"Make no mistake about it, this is a very powerful work.  It is a brilliant and penetrating analysis of one of the most serious problems of our time, i.e., the University's loss of integrity, and the consequent vulgarization of our intellectual life.  It is a liberal response to Bloom, not just a dismissal.
                             - Phillip L. Smith

"It addresses a central - perhaps the central - issue facing educators and citizens concerned about humanistic education today.  It is clear, effective, moving.  I can't remember a recent philosophy book that has been more difficult to put down.  The topic is very significant to anyone concerned with the practice of education in the USA today.
                             - John J. Stuhr



 
The Moral Collapse of the University
Professionalism, Purity, and Alienation

In this thought provoking work, Wilshire provides insight into how the modern American university has morally defaulted because "academic professionalism, specialism, and careerism have taken precedence over teaching, and the education and development of both professors and students has been undermined." 

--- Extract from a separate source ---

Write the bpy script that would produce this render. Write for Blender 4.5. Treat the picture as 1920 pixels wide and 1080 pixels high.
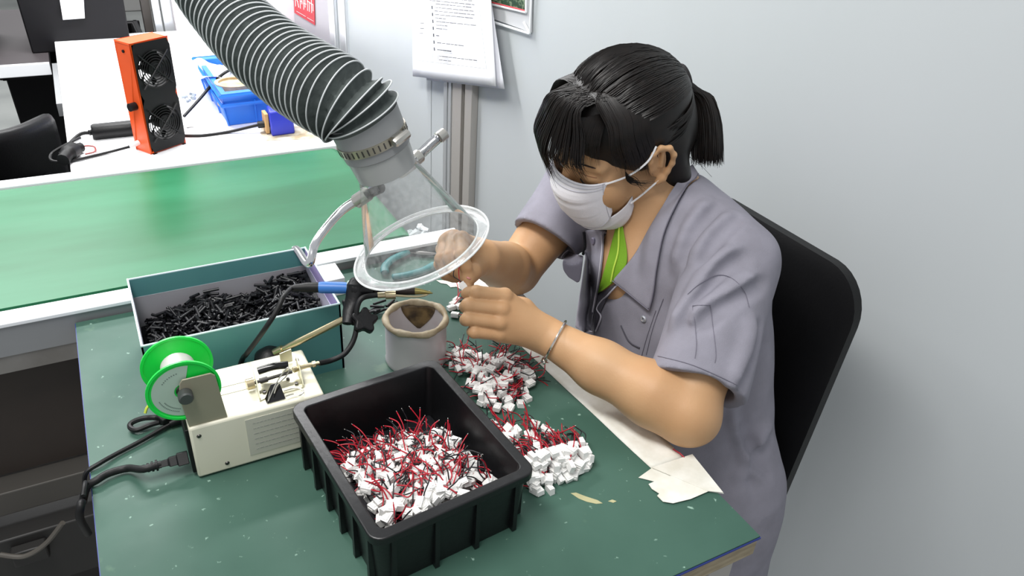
import bpy, bmesh, math, random
import numpy as np
from mathutils import Vector, Matrix, Euler
from mathutils.bvhtree import BVHTree
for o in list(bpy.data.objects): bpy.data.objects.remove(o)
SC = bpy.context.scene; COL = SC.collection
random.seed(7)
# ---------------------------------------------------------------- camera
RC = Matrix(((0.88090153, 0.20227514, -0.42789866), (-0.4697665, 0.48392235, -0.73833502), (0.05772291, 0.8514129, 0.52131002)))
CAM = Vector((0, 0, 1.40)); FPX = 1445.0
cd = bpy.data.cameras.new('camera'); cam = bpy.data.objects.new('camera', cd); COL.objects.link(cam)
cam.matrix_world = Matrix.Translation(CAM) @ RC.to_4x4()
cd.sensor_width = 36; cd.lens = FPX/1920*36; cd.clip_start = 0.02; cd.clip_end = 60
SC.camera = cam
# ---------------------------------------------------------------- world, lights, exposure
w = bpy.data.worlds.new('world'); SC.world = w; w.use_nodes = True
w.node_tree.nodes['Background'].inputs[0].default_value = (0.94, 0.965, 1.0, 1)
w.node_tree.nodes['Background'].inputs[1].default_value = 0.44
def area(name, loc, tgt, sx, sy, power, col=(1, 1, 1)):
    l = bpy.data.lights.new(name, 'AREA'); l.shape = 'RECTANGLE'; l.size = sx; l.size_y = sy; l.energy = power; l.color = col
    o = bpy.data.objects.new(name, l); COL.objects.link(o); o.location = loc
    o.rotation_euler = (Vector(tgt)-Vector(loc)).to_track_quat('-Z', 'Y').to_euler(); return o
area('ceiling_tube_over_table', (-0.35, 0.55, 2.55), (0.3, 0.75, 0.75), 1.3, 0.35, 24, (1, 0.985, 0.96))
area('line_tube_over_bench', (0.15, 2.05, 1.95), (0.15, 2.05, 0.77), 1.2, 0.16, 24, (1, 1, 1))
area('ceiling_tube_behind_bench', (-0.6, 4.2, 2.6), (-0.3, 3.6, 0), 2.0, 0.4, 40, (1, 1, 1))
SC.view_settings.view_transform = 'Standard'; SC.view_settings.look = 'None'; SC.view_settings.gamma = 1
SC.view_settings.use_curve_mapping = False; SC.view_settings.exposure = 0.5

# ---------------------------------------------------------------- pixel helpers (1920x1080 frame)
def ray(px, py): return (RC @ Vector((px-960, 540-py, -FPX))).normalized()
def P(px, py, D): return CAM + ray(px, py)*D
def PL(px, py, ax, val):
    r = ray(px, py); return CAM + r*((val-CAM[ax])/r[ax])
def T(px, py, z): return PL(px, py, 2, z)
WD = Vector((-0.208501, 0.978022, 0)); WN = Vector((-0.978022, -0.208501, 0)); WP = Vector((1.1, 0.5, 0))  # right wall line, normal to the room
def WL(px, py, off=0.0):
    p0 = WP + WN*off; r = ray(px, py); return CAM + r*((p0-CAM).dot(WN)/r.dot(WN))
def pix(p):
    c = RC.transposed() @ (Vector(p)-CAM); return 960+FPX*c.x/-c.z, 540-FPX*c.y/-c.z

# ---------------------------------------------------------------- materials
def lin(c):
    if isinstance(c, str):
        c = [int(c[i:i+2], 16)/255 for i in (0, 2, 4)]
    return tuple(((x+0.055)/1.055)**2.4 if x > 0.04045 else x/12.92 for x in c)
MATS = {}
def mat(name, col, rough=0.5, metal=0.0, col2=None, nscale=20, bump=0.0, bscale=60, trans=0.0, alpha=1.0, sss=0.0, spec=0.5, coat=0.0, aniso=None, thr=(0.35, 0.65), emit=0.0):
    if name in MATS: return MATS[name]
    m = bpy.data.materials.new(name); m.use_nodes = True; nt = m.node_tree; b = nt.nodes['Principled BSDF']
    b.inputs['Base Color'].default_value = (*lin(col), 1); b.inputs['Roughness'].default_value = rough; b.inputs['Metallic'].default_value = metal
    b.inputs['Specular IOR Level'].default_value = spec; b.inputs['Coat Weight'].default_value = coat
    b.inputs['Transmission Weight'].default_value = trans; b.inputs['Alpha'].default_value = alpha
    if sss: b.inputs['Subsurface Weight'].default_value = sss; b.inputs['Subsurface Radius'].default_value = (0.012, 0.005, 0.003); b.inputs['Subsurface Scale'].default_value = 1
    tc = nt.nodes.new('ShaderNodeTexCoord'); mp = nt.nodes.new('ShaderNodeMapping'); nt.links.new(tc.outputs['Object'], mp.inputs[0])
    if aniso: mp.inputs['Scale'].default_value = aniso
    if col2:
        n = nt.nodes.new('ShaderNodeTexNoise'); n.inputs['Scale'].default_value = nscale; n.inputs['Detail'].default_value = 6
        nt.links.new(mp.outputs[0], n.inputs['Vector'])
        r = nt.nodes.new('ShaderNodeValToRGB'); r.color_ramp.elements[0].position = thr[0]; r.color_ramp.elements[1].position = thr[1]
        r.color_ramp.elements[0].color = (*lin(col), 1); r.color_ramp.elements[1].color = (*lin(col2), 1)
        nt.links.new(n.outputs['Fac'], r.inputs[0]); nt.links.new(r.outputs[0], b.inputs['Base Color'])
    if bump:
        n2 = nt.nodes.new('ShaderNodeTexNoise'); n2.inputs['Scale'].default_value = bscale; n2.inputs['Detail'].default_value = 4
        nt.links.new(mp.outputs[0], n2.inputs['Vector'])
        bp = nt.nodes.new('ShaderNodeBump'); bp.inputs['Strength'].default_value = bump; bp.inputs['Distance'].default_value = 0.002
        nt.links.new(n2.outputs['Fac'], bp.inputs['Height']); nt.links.new(bp.outputs[0], b.inputs['Normal'])
    MATS[name] = m; return m
black_pl = mat('black_plastic', '0e0e10', 0.42, spec=0.3, bump=0.15, bscale=300)
black_rub = mat('black_rubber', '0f1011', 0.5, spec=0.3)
steel = mat('steel', 'c9c6bf', 0.28, 1.0)
steel_warm = mat('warm_steel', 'c2b493', 0.32, 1.0)
dark_steel = mat('dark_steel', '5c5a58', 0.35, 1.0)
white_pl = mat('white_plastic', 'eceef0', 0.45)
white_enamel = mat('white_enamel', 'e2e4e6', 0.4, col2='f0f1f2', nscale=4)
paper_m = mat('paper', 'f4f5f8', 0.7)
ink = mat('ink', '4a4d55', 0.7)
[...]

Wilshire starts with an account of his bewilderment upon first meeting of his 150 undergraduates in a class on "Current Moral and Social Issues." Bemused by every aspect of the situation, he wonders: What is the relationship between what he knows and what the students are interested in? What are the students supposed to learn? How are they supposed to react? Deeply dismayed by what he takes to be the orthodox university responses to these questions, he looks at how the "moral collapse" of the traditional mentor- learner relationship has come about, and ventures to outline a wiser and more humane alternative.

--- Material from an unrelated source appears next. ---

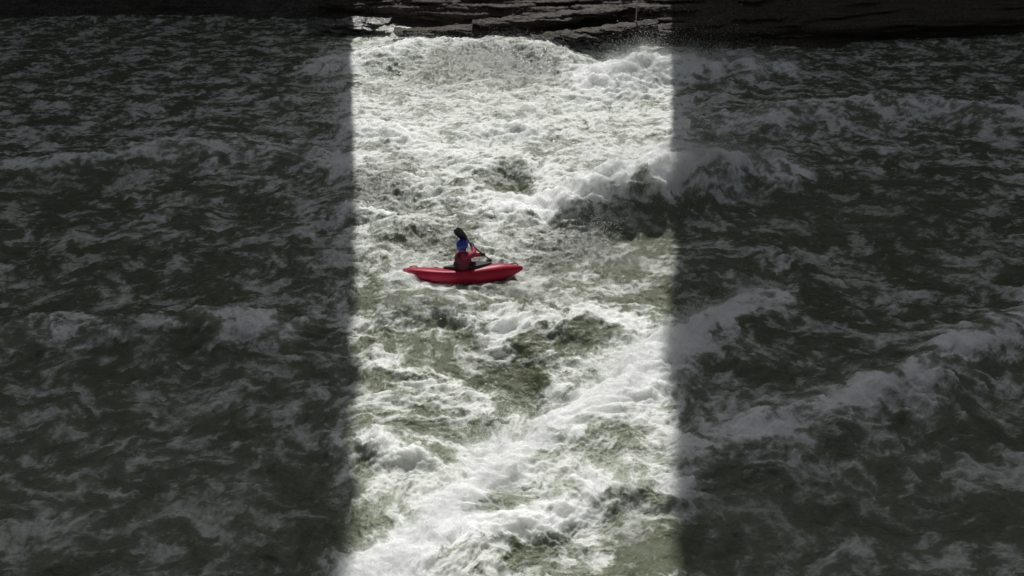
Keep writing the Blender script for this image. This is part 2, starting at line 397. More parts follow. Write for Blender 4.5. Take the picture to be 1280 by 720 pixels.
# waves, chop and boils
swell = 0.16 * fbm2(XW * 0.28, YW * 0.42, 3, 31)
chop = fbm2(FX * 0.9 + 0.3 * X, FY * 1.2 + 0.3 * YN, 4, 32, 0.5, kind='r')
puff = fbm2(FX * 1.25, FY * 1.5, 4, 33, 0.55, kind='b')
puffs = fbm2(FX * 4.2, FY * 5.0, 4, 34, 0.6, kind='b')
rip = fbm2(X * 3.2, YN * 4.4, 4, 35, 0.6, kind='r')
calm = 1 - 0.75 * np.clip(blob(785, 279, 62, 14) + blob(530, 394, 62, 11) + blob(800, 670, 60, 60) + 0.6 * blob(655, 462, 55, 34) + .5 * blob(800, 322, 60, 22), 0, 1)
big = np.clip(fA, 0, 1)
dgn = np.exp(-(CREST_D['diagonal breaker'][0] / .55) ** 2)
rb = np.exp(-(CREST_D['right breaker'][0] / .9) ** 2) + np.exp(-(CREST_D['pile by far bank'][0] / 1.2) ** 2)
hgt = hA + rb * .28 * fbm2(X * .85, YN * 1.0, 2, 37, .5, kind='b') + swell + grey * .05 * rip + calm * (0.10 * chop + foam * (0.13 + 0.10 * big) * (1 - .65 * dgn) * (1 - .4 * np.clip(rb, 0, 1)) * puff + foam * (0.045 + 0.04 * big) * (1 - .4 * dgn) * puffs + (1 - foam) * 0.035 * rip)
# the kayak sits in its own hollow
KX, KY = (float(a) for a in P(579, 349, 0.0))
kd = np.sqrt(((X - KX) / 1.55) ** 2 + ((Y - KY) / 0.62) ** 2)
km = 1 - sstep(0.75, 1.7, kd)
KZ = 0.02
hgt = hgt * (1 - km) + km * (KZ + 0.30 * (hgt - 0.1))
# the bow rises free, the stern is awash
hgt += 0.05 * np.exp(-((kd - .75) / .18) ** 2) * (1 + 2 * noise(X * 3, Y * 4, 58)) 
hgt += 0.22 * np.exp(-(((X - (KX - 1.42)) / .42) ** 2 + ((Y - KY + .2) / .4) ** 2))
# breakers lean over toward the camera
lean = np.zeros_like(X)
for k, am in (('right breaker', .20), ('diagonal breaker', .04), ('pile by far bank', .3)):
    d, s, A = CREST_D[k]
    lean += am * np.clip(A, 0, 2) * np.exp(-(d / 0.55) ** 2) * (0.7 + 0.6 * puff)
Yd = Y - lean
Xd = X + 0.06 * puff * foam

co = np.stack([Xd, Yd, hgt], -1).reshape(-1, 3)
fc = grid_faces(len(vs), len(us))[:, ::-1]
me = np_mesh('river', co, fc)
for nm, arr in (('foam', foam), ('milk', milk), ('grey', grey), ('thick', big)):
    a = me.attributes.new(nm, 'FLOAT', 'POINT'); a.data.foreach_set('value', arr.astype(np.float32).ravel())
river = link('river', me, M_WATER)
tag(river, 'churning olive green whitewater river with foam and breaking waves', 'river', kind='structure')

# ------------------------------------------------------------------ spray thrown off the breakers
def tets(pos, size):
    base = np.array([(1, 1, 1), (1, -1, -1), (-1, 1, -1), (-1, -1, 1)], float) / 1.732
    n = len(pos)
    q = rng.normal(size=(n, 4)); q /= np.linalg.norm(q, axis=1, keepdims=True)
    w_, x_, y_, z_ = q.T
    Rm = np.stack([1 - 2 * (y_ * y_ + z_ * z_), 2 * (x_ * y_ - z_ * w_), 2 * (x_ * z_ + y_ * w_),
                   2 * (x_ * y_ + z_ * w_), 1 - 2 * (x_ * x_ + z_ * z_), 2 * (y_ * z_ - x_ * w_),
                   2 * (x_ * z_ - y_ * w_), 2 * (y_ * z_ + x_ * w_), 1 - 2 * (x_ * x_ + y_ * y_)], -1).reshape(n, 3, 3)
    v = np.einsum('nij,kj->nki', Rm, base) * size[:, None, None] + pos[:, None, :]
    f = (np.arange(n) * 4)[:, None, None] + np.array([(0, 1, 2), (0, 3, 1), (0, 2, 3), (1, 3, 2)])[None]
    return v.reshape(-1, 3), f.reshape(-1, 3)

PS, SZ = [], []
def spray_from(key, count, rise, spread, smin=.004, smax=.013, lo=0.0):
    d, s, A = CREST_D[key]
    wgt = np.exp(-(d / spread) ** 2) * np.clip(A - lo, 0, 2) * np.clip(0.4 + 1.2 * puff, 0.05, 2) * (np.abs(U0 - 640) < 640)
    cell = np.abs(np.gradient(X, axis=1) * np.gradient(Y, axis=0))
    p = (wgt * cell).ravel(); c = np.cumsum(p); 
    idx = np.searchsorted(c, rng.random(count) * c[-1])
    up = np.minimum(rng.exponential(rise, count), rise * 5)
    pos = np.stack([Xd.ravel()[idx] + rng.normal(0, .05 + .35 * up), Yd.ravel()[idx] + rng.normal(0, .05 + .35 * up), hgt.ravel()[idx] + up - .01], -1)
    PS.append(pos); SZ.append(smin + (smax - smin) * rng.random(count) ** 3)
spray_from('right breaker', 100000, .16, .75, .003, .008)
spray_from('diagonal breaker', 80000, .07, .36, .0025, .006)
spray_from('pile by far bank', 60000, .22, 1.0, .005, .012)
spray_from('diagonal breaker', 9000, .16, .4, .003, .008, .2)
spray_from('diagonal breaker', 1500, .22, .3, .005, .014, .1)
spray_from('right breaker', 1500, .40, .5, .007, .018, .2)
spray_from('pile by far bank', 1200, .5, .6, .01, .024, .3)
spray_from('far chute edge', 4000, .10, .8, .006, .016)
spray_from('far left boil', 4000, .10, 1.0, .006, .016)
spray_from('wave before kayak', 14000, .05, .3, .003, .006)
# a burst of drops at the foot of the diagonal breaker
bx, by = P(625, 545, .3); n = 900
up = np.abs(rng.normal(0, .22, n)); ax = rng.normal(0, .38, n)
PS.append(np.stack([bx + ax, by + rng.normal(0, .22, n) + .1 + .3 * ax, .2 + up], -1)); SZ.append(.004 + .012 * rng.random(n) ** 2)
bx, by = P(748, 268, .5); n = 500
PS.append(np.stack([bx + rng.normal(0, .3, n), by + rng.normal(0, .2, n) - .3, .2 + np.abs(rng.normal(0, .2, n))], -1)); SZ.append(.005 + .012 * rng.random(n) ** 2)
bx, by = P(790, 660, .2); n = 40
PS.append(np.stack([bx + rng.normal(0, .5, n), by + rng.normal(0, .45, n), .1 + np.abs(rng.normal(0, .2, n))], -1)); SZ.append(.005 + .006 * rng.random(n))
n = 3500; ax = rng.normal(-.40, .10, n)
PS.append(np.stack([KX - .75 + ax * 1.6, KY + rng.normal(0, .2, n), .16 + rng.exponential(.05, n)], -1)); SZ.append(.003 + .005 * rng.random(n))
pos = np.concatenate(PS); sz = np.concatenate(SZ)
v, f = tets(pos, sz)
spray = link('spray', np_mesh('spray', v, f), M_SPRAY, smooth=False)
tag(spray, 'white spray and droplets thrown up along the breaking wave crests', 'spray', kind='stuff')

# ------------------------------------------------------------------ far bank
def strata(x, z, y=0.0, seed=60):
    zz = z + 0.10 * x + 0.25 * noise(x * .15, z * .2 + y, seed)
    st = np.abs(((zz * 2.1 + 0.5 * noise(x * .3, zz * .4, seed + 1)) % 1.0) - 0.5) * 2
    st2 = np.abs(((zz * 5.7 + 0.8 * noise(x * .5, zz * .8, seed + 2)) % 1.0) - 0.5) * 2
    return 0.65 * sstep(.15, .75, st) + 0.35 * sstep(.2, .7, st2)

bxs = axis([(-80, -14, .8), (-14, 14, 0.055), (14, 80, .8)])
bzs = np.concatenate([np.arange(-1.2, 3.6, .03), np.arange(3.6, 7.6, .2)])
BX, BZ = np.meshgrid(bxs, bzs)
ZD = BZ - .055 * np.clip(BX, -16, 16) + .22 * noise(BX * .16, BX * 0 + 5.5, 61) + .05 * noise(BX * .9, BX * 0 + 2.5, 62)   # the beds dip to the left
edges = np.cumsum(np.random.default_rng(5).choice([.12, .17, .24, .34, .5], 60)) - 2.6
lay = np.searchsorted(edges, ZD)
lo_e = edges[np.clip(lay - 1, 0, 59)]; hi_e = edges[np.clip(lay, 0, 59)]
ft = np.clip((ZD - lo_e) / (hi_e - lo_e + 1e-6), 0, 1)
prot = .55 * noise(BX * .22, lay * 7.73, 63) + .28 * noise(BX * .8, lay * 3.17, 64) + .10 * noise(BX * 2.6, lay * 5.3, 65) + .05 * noise(BX * 7, lay * 2.3, 68)
front = 44.2 - .30 * np.clip(BX, -11, 9) + .22 * np.clip(np.abs(BX - 1) - 9.5, 0, 26) + .5 * noise(BX * .12, BX * 0 + 1.7, 66)
under = 1.1 * np.exp(-((BZ - .25) / .42) ** 2)                       # the river has cut in under the lowest beds
BY = front + 1.7 * np.maximum(.42 * lo_e + .58 * ZD, -.2) - prot + under - .10 * np.sqrt(np.clip(ft * (1 - ft), 0, 1)) \
     + .07 * fbm2(BX * 2.2, BZ * 5, 4, 67) + .03 * noise(BX * 9, BZ * 14, 69)
BZ2 = BZ + .05 * fbm2(BX * 1.5, BY * 1.5, 3, 70)
back = np.stack([bxs, np.full(len(bxs), 72.0), np.full(len(bxs), 8.4)], -1)
pts = np.concatenate([np.stack([BX, BY, BZ2], -1).reshape(-1, 3), back])
me = np_mesh('riverbank', pts, grid_faces(len(bzs) + 1, len(bxs)))
bank = link('riverbank', me, M_ROCK, smooth=False)
tag(bank, 'dark wet layered rock bank across the far side of the river', 'riverbank', kind='structure')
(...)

Wilshire presents a number of practical "piecemeal" measures as first steps toward "reorganizing the university": a substantial percentage of the faculty (one-third to two-thirds) should be hired and retained for their success as teachers -- not researchers or writers; liberal arts should be taught in liberal arts colleges small enough to promote genuinely human relations among and between teachers and students, but large enough to include "a wide variety of temperaments, career plans, and ethnic backgrounds"; greater emphasis should be placed on the arts to help members of the faculty "reclaim what Wordsworth called the feeling intellect"; courses should be interdisciplinary; and a "think tank" should be set up charged with finding "a common language" and a "shared vocabulary" for the modern, post-Cartesian university.